-- START --
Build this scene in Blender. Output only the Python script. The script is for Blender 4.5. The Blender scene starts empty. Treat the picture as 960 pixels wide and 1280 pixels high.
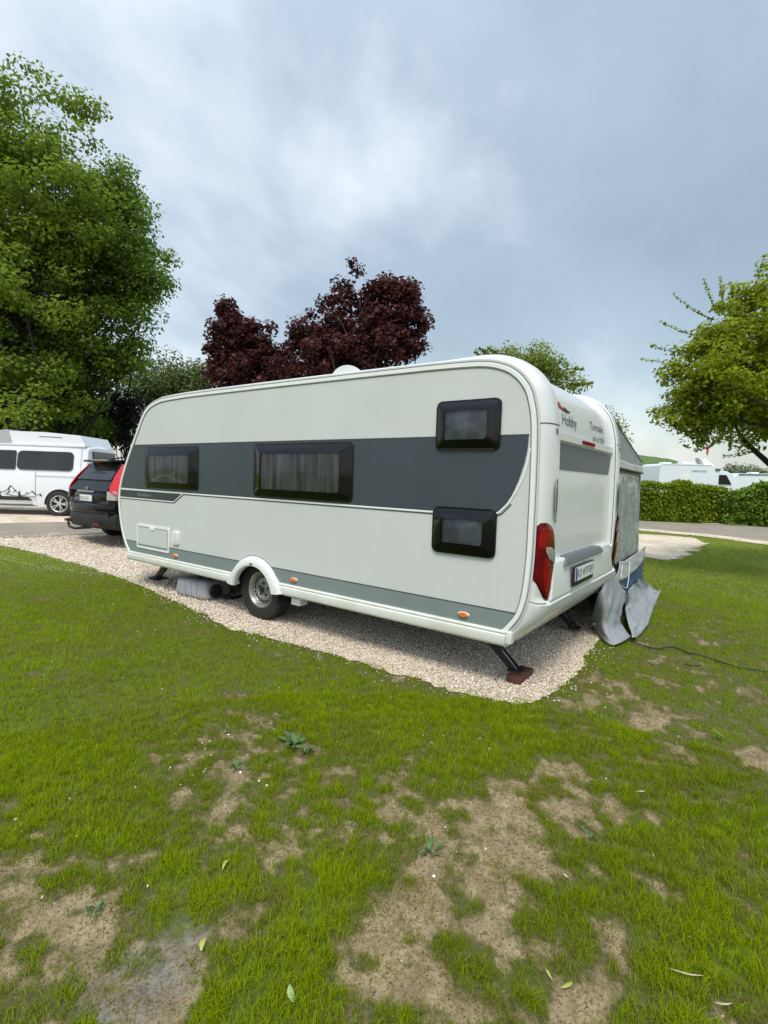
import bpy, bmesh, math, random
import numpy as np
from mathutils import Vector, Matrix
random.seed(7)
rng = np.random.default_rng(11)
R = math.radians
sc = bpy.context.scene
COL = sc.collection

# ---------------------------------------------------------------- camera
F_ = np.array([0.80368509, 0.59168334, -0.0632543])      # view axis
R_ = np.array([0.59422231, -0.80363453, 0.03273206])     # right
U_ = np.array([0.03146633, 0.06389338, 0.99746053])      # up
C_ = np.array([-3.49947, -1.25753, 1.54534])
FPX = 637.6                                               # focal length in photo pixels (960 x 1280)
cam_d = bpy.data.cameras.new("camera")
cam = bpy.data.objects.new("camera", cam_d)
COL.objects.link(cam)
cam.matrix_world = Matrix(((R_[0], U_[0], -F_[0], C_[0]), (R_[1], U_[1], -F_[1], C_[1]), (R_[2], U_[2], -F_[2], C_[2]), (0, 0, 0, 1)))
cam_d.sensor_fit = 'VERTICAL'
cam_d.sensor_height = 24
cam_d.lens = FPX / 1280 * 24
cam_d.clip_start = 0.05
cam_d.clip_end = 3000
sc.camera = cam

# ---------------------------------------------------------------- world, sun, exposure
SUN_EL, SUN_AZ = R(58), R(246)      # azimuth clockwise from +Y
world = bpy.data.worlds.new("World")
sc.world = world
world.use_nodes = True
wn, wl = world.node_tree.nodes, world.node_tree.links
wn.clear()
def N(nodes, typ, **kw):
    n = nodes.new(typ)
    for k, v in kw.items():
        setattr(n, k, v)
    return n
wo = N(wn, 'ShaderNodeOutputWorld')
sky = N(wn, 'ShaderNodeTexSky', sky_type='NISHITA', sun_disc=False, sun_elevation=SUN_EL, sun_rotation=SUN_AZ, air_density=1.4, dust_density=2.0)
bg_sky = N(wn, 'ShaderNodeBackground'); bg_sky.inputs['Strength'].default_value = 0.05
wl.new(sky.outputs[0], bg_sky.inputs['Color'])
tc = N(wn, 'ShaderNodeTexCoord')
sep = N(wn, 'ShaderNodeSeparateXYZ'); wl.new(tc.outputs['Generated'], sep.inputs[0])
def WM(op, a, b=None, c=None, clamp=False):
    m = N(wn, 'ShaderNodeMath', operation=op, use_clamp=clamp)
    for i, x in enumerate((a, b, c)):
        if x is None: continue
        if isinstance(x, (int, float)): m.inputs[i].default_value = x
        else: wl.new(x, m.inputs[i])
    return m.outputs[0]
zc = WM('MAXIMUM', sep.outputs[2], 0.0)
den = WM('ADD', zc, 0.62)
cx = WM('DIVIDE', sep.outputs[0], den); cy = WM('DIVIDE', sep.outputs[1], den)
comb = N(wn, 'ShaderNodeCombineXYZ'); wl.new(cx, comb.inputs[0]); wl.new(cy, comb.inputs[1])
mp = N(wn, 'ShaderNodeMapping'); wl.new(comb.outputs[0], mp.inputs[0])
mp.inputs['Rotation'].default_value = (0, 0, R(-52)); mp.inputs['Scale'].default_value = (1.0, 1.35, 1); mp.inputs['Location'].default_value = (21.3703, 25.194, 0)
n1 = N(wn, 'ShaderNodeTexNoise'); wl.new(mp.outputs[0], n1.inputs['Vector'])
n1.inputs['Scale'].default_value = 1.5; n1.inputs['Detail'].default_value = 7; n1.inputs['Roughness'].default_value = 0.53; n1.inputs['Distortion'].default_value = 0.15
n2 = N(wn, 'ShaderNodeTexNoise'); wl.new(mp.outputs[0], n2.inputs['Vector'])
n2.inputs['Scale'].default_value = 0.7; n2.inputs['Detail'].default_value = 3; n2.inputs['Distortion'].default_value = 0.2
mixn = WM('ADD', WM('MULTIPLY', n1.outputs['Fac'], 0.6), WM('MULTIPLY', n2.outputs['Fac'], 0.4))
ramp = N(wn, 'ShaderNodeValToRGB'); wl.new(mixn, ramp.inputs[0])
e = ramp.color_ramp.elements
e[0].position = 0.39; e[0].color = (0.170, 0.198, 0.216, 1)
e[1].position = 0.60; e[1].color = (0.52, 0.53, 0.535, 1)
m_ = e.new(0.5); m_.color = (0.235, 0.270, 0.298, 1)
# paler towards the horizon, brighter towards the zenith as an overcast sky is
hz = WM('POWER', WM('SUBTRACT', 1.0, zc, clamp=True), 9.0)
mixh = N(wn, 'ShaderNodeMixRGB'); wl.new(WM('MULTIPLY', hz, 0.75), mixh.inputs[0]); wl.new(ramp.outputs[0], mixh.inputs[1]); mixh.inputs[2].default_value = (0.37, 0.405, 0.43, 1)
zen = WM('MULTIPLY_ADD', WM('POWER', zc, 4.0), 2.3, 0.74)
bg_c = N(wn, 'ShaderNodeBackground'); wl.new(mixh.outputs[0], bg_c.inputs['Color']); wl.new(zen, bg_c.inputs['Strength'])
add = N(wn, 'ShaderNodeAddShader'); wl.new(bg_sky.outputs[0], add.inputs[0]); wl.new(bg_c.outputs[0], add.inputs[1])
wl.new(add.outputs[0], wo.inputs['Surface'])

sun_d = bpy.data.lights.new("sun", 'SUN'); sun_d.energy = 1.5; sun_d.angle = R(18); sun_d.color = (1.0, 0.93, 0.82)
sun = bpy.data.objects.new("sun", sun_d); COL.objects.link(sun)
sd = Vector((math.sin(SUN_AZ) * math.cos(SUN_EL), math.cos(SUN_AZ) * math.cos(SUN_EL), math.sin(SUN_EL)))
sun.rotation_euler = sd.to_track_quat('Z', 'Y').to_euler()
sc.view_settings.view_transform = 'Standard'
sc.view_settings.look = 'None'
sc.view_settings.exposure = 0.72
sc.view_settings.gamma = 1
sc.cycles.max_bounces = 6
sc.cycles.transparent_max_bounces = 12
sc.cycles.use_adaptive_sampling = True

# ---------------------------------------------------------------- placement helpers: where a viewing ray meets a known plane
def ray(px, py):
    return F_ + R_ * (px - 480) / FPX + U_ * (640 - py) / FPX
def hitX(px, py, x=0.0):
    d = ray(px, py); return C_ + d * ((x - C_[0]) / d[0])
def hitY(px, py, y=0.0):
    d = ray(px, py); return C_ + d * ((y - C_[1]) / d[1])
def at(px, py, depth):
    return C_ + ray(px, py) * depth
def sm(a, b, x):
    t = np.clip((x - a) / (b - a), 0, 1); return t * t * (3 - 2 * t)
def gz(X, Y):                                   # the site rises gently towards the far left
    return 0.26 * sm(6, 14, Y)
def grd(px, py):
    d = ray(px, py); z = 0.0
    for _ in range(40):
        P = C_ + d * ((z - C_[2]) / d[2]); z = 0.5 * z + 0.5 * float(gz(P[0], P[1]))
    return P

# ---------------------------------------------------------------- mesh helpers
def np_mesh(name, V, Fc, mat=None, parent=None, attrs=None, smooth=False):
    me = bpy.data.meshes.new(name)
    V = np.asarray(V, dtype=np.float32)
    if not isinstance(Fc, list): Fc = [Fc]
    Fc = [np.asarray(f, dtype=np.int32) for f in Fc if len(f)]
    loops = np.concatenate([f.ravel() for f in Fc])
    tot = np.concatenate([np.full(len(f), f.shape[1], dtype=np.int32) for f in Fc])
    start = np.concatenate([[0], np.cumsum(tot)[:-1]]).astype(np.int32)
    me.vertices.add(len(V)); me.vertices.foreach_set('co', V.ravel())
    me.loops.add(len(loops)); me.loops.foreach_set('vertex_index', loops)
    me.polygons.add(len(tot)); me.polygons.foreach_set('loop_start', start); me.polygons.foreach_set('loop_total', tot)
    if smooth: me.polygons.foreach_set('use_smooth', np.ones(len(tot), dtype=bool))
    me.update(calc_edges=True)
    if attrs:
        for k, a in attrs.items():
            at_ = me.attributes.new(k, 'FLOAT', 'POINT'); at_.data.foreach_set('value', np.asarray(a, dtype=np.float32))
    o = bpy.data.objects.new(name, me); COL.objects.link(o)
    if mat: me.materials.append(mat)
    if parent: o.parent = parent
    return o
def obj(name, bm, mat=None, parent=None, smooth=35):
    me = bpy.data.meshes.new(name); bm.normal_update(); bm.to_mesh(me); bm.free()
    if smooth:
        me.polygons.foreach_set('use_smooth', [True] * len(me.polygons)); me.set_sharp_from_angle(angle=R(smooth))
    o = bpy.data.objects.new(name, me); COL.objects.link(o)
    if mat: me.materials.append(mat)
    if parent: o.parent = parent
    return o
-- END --
# Stated goal
Leave out any pictures, please, and quote only the lines from the top of the data through the line that contains "sc.camera = cam".

# Finished exercise
Build this scene in Blender. Output only the Python script. The script is for Blender 4.5. The Blender scene starts empty. Treat the picture as 960 pixels wide and 1280 pixels high.
import bpy, bmesh, math, random
import numpy as np
from mathutils import Vector, Matrix
random.seed(7)
rng = np.random.default_rng(11)
R = math.radians
sc = bpy.context.scene
COL = sc.collection

# ---------------------------------------------------------------- camera
F_ = np.array([0.80368509, 0.59168334, -0.0632543])      # view axis
R_ = np.array([0.59422231, -0.80363453, 0.03273206])     # right
U_ = np.array([0.03146633, 0.06389338, 0.99746053])      # up
C_ = np.array([-3.49947, -1.25753, 1.54534])
FPX = 637.6                                               # focal length in photo pixels (960 x 1280)
cam_d = bpy.data.cameras.new("camera")
cam = bpy.data.objects.new("camera", cam_d)
COL.objects.link(cam)
cam.matrix_world = Matrix(((R_[0], U_[0], -F_[0], C_[0]), (R_[1], U_[1], -F_[1], C_[1]), (R_[2], U_[2], -F_[2], C_[2]), (0, 0, 0, 1)))
cam_d.sensor_fit = 'VERTICAL'
cam_d.sensor_height = 24
cam_d.lens = FPX / 1280 * 24
cam_d.clip_start = 0.05
cam_d.clip_end = 3000
sc.camera = cam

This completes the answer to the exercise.